You do realize that co-workers discussing whether we should use AWS or Azure as our cloud provider could be a rich debate on the topic. But is highly unlikely to result in someone becoming offended and evenly less likely to result in some form of violence.

But this is altogether different from other kinds of ideas. We can discuss ideas along the same topic and at some point we transition from rational debate to offense. We can start with the idea that people with blue eyes are fundamentally different than those with other eye colors. That's not too offensive. Let's take it further, people with blue eyes are inferior to all other eye colors. This might offends some people. What about, people with blue eye color are so inferior that we should expel them to "blue-eyed people island". How about, people with blue eyes are so inferior that they would be better off as slaves for people of other eye colors.

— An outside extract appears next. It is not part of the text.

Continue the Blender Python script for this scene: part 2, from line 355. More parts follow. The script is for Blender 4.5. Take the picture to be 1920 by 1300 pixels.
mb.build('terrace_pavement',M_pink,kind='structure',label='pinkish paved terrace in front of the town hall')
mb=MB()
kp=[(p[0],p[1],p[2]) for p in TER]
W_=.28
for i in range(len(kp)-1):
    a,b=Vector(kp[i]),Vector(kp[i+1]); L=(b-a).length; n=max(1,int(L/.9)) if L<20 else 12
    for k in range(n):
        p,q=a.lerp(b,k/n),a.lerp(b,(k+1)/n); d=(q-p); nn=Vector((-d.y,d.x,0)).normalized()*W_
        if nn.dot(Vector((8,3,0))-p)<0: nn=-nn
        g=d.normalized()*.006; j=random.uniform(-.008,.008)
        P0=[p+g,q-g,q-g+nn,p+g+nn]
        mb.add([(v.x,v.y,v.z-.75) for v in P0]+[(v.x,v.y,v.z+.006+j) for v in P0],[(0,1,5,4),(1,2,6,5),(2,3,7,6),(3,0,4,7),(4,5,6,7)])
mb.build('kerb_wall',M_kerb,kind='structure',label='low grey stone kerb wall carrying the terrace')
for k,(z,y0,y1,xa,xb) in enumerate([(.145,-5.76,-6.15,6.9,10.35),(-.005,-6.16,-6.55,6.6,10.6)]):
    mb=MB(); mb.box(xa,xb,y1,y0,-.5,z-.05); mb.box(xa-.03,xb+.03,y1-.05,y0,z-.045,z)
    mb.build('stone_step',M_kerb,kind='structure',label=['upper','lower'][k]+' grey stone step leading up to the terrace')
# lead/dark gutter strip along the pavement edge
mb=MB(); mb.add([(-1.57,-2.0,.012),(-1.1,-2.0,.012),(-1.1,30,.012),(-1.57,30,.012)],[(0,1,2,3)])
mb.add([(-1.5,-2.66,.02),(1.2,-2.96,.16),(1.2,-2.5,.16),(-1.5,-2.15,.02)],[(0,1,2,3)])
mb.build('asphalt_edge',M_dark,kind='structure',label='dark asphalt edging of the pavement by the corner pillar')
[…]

What if I went on a tour across the country to debate blue-eyed people on the topic. Did I incite any violence? Did my ideas offend any aggregate? Would you be surprised if my ideas resulted in violence against me?

If you replace "blue eyes" with other things, you can see the number and ferocity of the aggregate changes depending on the topic at hand. Your ideas are so provably contradictory to the ways of the world that I don't understand how this isn't obvious to you. Wars have been waged over the idea that one religion is superior/inferior to another. Galileo was imprisoned for his idea that planets revolved around the sun. I can go on and on.